The recent rains have completely restored the crops' water needs and crops are growing strongly for the time of year. Weeds too have grown fast. Those
in the widely spaced Brussels sprouts and tomatoes were dealt with by
scraping soil around the base of the crops to steady them in winds -
this is called ‘earthing-up'. The weeds are now buried. More will come but they won't live to set seed and will scavenge the remnants of the very generous feeding given to the sprouts.
With
trips to Malvern to see the last big vegetable show of the year and
with much editing to do on an updated book to do, my time has been a
bit limited this weekend. I also got the chance to discuss seed quality on television. A new report by Gardening Which? has highlighted the frequency that duff seed is inadvertently sold.
However, I did get a chance to harvest the abundant French beans and courgettes, and improving crops of tomatoes. The second sowing of ridge cucumbers is now cropping very heavily as well.
Another
pumpkin succumbed to the squirrels - it is the kind that has rich, oily
seeds for roasting - how do the pests know that the seeds are
especially rich before they tunnel into the fruit?
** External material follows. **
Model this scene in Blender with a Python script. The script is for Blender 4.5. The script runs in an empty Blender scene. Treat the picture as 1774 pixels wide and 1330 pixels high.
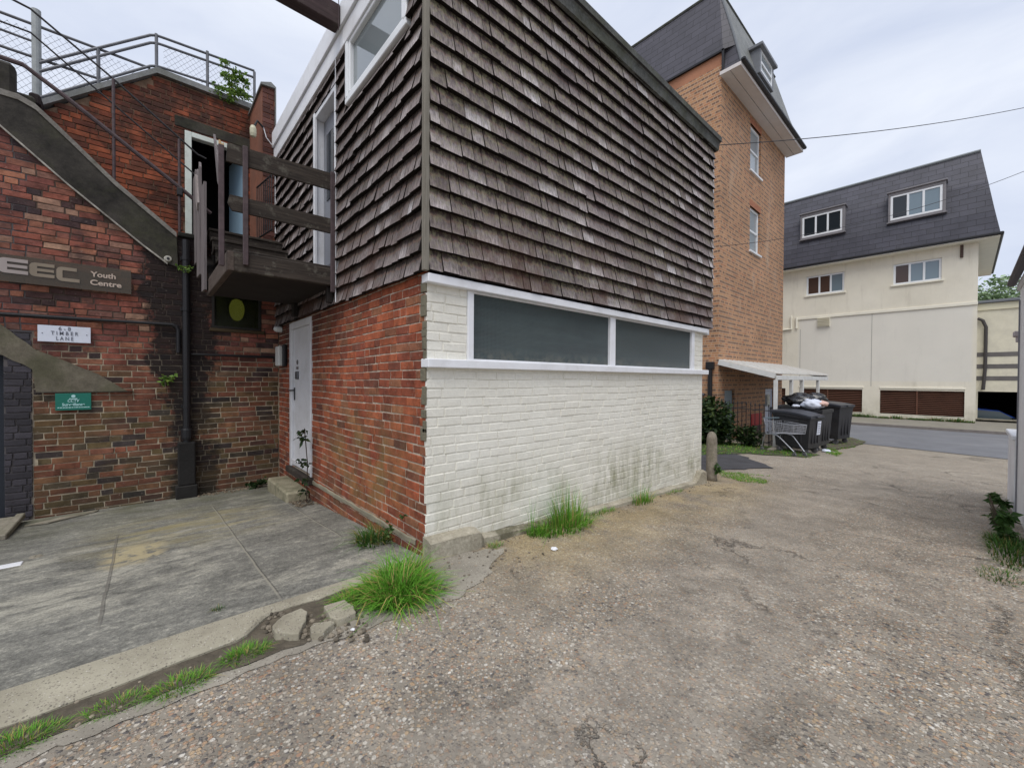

Almost all the other squashes were gathered in to get them away from the beasts. There is little hope now of bigger and better fruits so the pumpkin plot is now ripe for clearing.
The
first sowing of runner beans was pulled up and the ‘haulms' hung on a
post to dry in the hope of collecting seeds for next year. Weeds and debris where then raked up and the ‘mulcher' pulled through the soil. Another strip of land cleared and left to ‘green-up'.